Steve Frost | Front-End Engineer

Honeypotting: Simple Spam Prevention

March 11, 2017

honeypot-picture

Spam was a real problem when the World Wide Web was in it’s infancy and remains equally pesky 20-some years later with some countries even passing spam legislation. At it’s most basic, preventing spam involves blacklisting, or preventing, IPs that have been deemed suspicious from accessing a server. Actually, this is one technique that has stood the test of time and is still used regularly for spam, malicious ads, poor torrent seeders, etc. Along the way, we also invented a few ways to detect spam before it even reached the server or the blacklist: captchas with hard to read words, filters, speaking captchas, DNS lookup, captchas that included math, and newer techniques such as greylisting.

How I found Honeypotting

While these techniques are effective, each one has it’s own drawbacks. During my most recent project, my teammate and I had to implement a form to capture user information and became curious about how best to prevent spam without clouding up the user experience. Captchas are the most common type of form spam prevention because they’re effective though we had a clean design and didn’t want to toss in a captcha as they don’t always look the fluid with the site and can be aggravating to resolve as a user. Our users were going to be everyone from children to older adults so we decided to look at other options and stumbled onto a term called honeypotting.

What is a Honeypot?

The idea of creating a honeypot is not new to development, and you might have even used one before without knowing it. Fundamentally, a honeypot is a hidden form field that lives amongst other, legit fields and is then hidden from the user.

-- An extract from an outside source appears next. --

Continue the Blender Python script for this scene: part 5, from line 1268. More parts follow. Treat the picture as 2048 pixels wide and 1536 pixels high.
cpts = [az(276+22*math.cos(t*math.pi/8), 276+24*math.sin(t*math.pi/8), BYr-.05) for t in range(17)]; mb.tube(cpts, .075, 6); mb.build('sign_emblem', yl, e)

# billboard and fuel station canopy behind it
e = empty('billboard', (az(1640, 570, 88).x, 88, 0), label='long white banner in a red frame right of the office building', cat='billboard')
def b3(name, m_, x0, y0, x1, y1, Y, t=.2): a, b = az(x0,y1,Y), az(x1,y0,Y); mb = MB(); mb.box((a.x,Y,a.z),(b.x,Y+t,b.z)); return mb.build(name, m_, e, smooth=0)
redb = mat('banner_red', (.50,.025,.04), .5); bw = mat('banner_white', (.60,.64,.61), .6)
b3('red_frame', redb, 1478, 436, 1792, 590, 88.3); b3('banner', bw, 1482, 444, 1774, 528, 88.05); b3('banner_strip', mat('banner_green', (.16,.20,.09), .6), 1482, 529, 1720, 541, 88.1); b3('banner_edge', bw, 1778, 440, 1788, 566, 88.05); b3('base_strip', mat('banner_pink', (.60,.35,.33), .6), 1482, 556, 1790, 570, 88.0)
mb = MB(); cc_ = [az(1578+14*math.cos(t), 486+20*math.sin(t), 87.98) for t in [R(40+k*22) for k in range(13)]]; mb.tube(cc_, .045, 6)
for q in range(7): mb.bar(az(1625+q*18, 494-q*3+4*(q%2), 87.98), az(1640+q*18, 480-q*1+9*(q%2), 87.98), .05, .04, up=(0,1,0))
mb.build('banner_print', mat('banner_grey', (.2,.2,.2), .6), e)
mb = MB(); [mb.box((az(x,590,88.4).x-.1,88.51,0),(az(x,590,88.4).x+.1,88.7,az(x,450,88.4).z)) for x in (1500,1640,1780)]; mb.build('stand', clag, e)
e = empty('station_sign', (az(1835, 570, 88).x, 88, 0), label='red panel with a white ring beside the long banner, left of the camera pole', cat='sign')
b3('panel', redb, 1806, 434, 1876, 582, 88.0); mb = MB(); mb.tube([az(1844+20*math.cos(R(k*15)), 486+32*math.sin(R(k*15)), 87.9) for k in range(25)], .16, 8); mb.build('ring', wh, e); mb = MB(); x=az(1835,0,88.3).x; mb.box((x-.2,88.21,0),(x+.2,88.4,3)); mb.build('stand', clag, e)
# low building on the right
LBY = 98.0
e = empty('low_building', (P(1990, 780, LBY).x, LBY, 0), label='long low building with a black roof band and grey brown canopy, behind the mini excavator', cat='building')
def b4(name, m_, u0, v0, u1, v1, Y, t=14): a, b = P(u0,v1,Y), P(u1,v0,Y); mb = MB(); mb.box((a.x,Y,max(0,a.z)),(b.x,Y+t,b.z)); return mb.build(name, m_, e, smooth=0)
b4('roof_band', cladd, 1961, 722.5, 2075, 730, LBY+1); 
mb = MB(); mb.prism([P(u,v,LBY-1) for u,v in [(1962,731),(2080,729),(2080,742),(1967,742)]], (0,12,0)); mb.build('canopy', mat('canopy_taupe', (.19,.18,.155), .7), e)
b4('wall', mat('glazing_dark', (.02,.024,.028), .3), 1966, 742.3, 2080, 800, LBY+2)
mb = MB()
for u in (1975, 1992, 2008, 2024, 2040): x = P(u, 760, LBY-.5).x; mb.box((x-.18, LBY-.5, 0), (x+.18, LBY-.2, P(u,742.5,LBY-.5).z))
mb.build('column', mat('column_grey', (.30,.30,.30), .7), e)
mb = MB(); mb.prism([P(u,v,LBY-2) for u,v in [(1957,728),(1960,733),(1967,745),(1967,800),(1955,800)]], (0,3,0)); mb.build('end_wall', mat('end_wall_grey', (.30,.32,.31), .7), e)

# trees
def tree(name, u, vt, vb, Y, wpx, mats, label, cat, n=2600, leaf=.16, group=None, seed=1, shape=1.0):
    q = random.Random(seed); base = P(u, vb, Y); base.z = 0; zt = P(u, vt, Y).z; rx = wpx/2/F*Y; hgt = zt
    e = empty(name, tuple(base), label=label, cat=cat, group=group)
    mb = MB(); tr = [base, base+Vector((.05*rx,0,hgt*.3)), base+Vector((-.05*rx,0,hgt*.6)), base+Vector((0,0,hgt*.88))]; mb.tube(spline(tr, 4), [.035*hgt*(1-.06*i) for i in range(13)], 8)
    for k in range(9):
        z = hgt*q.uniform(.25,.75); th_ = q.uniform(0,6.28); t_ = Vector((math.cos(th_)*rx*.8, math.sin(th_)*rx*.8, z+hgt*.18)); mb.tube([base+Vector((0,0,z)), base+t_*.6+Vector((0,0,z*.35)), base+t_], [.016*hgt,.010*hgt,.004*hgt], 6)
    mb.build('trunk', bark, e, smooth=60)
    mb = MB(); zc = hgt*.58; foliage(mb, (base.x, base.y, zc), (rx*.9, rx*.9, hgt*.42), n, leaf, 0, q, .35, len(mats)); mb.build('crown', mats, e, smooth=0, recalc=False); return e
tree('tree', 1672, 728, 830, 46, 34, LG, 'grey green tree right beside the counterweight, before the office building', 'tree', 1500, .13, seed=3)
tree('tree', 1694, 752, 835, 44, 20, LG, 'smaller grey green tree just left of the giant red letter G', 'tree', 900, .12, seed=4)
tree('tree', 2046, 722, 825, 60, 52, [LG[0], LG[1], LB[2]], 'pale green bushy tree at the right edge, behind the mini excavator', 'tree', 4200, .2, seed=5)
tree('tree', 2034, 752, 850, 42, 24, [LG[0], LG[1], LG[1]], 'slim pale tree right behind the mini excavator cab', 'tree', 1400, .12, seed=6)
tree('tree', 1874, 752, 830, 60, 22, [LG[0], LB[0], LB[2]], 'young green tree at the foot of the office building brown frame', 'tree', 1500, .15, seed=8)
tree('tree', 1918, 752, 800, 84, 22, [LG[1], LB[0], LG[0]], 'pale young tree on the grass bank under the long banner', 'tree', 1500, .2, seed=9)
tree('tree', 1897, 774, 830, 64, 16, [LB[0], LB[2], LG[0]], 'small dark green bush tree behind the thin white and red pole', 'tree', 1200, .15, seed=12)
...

<form method="POST" action="some-action">
    <input type="text" name="email" placeholder="email">
    <input type="text" name="zip" placeholder="zip">
    <input type="text" name="honeypot" placeholder="honeypot">  <!-- we hide this with CSS -->
</form>

The spambots that comb through sites and produce the vile spam we’ve come to despise typically look directly at the source code so while the user will not see this honeypot input field, the bots will and they will fill it in. Gotcha! Using JS or PHP for form validation we can now reject the entry if the field is filled in.

$('form').submit(function() {
  if ($("input[name='honeypot']").val() === '') {
    // send entry to server
  } else {
    // must be a bot
    // reject entry before it hits server
  }
}

Now we know that it’s a bot trying to fill us up with the latest news of our favorite Nigerian Prince.

Improving Your Honeypot

While this simple, clean technique worked perfectly when it was first introduced, spambots have gotten used to seeing fields that don’t make sense or have obvious names like “honeypot” so be creative. The more creative you are, the better.

  • Give all form fields random names. If all fields are random, then the spambots don’t have a clear indication as to which ones are honeypots and will fill them all in - exactly what we want. If the server needs uniform names then Javascript/PHP can be used to change the field names on submit.
  • Place the honeypot field randomly amongst the others rather than first or last.
  • Include a form label - <label for="name-here"></label> – for each form field including the honeypot. This makes the honeypot look more authentic since it follows the structure of the other fields.

Wrap-Up

Honeypots are a dead-simple technique that can be baked into each form on a website to prevent spam. Remember, I’m using prevent in a non-inclusive way. Each day spambots are getting smarter and some are bound to detect the honeypot - heck, some can even solve captchas. That said, when weighing the overhead against the benefit, honeypotting is an efficient technique and it provides an easier, cleaner UI experience than (impossible) captchas.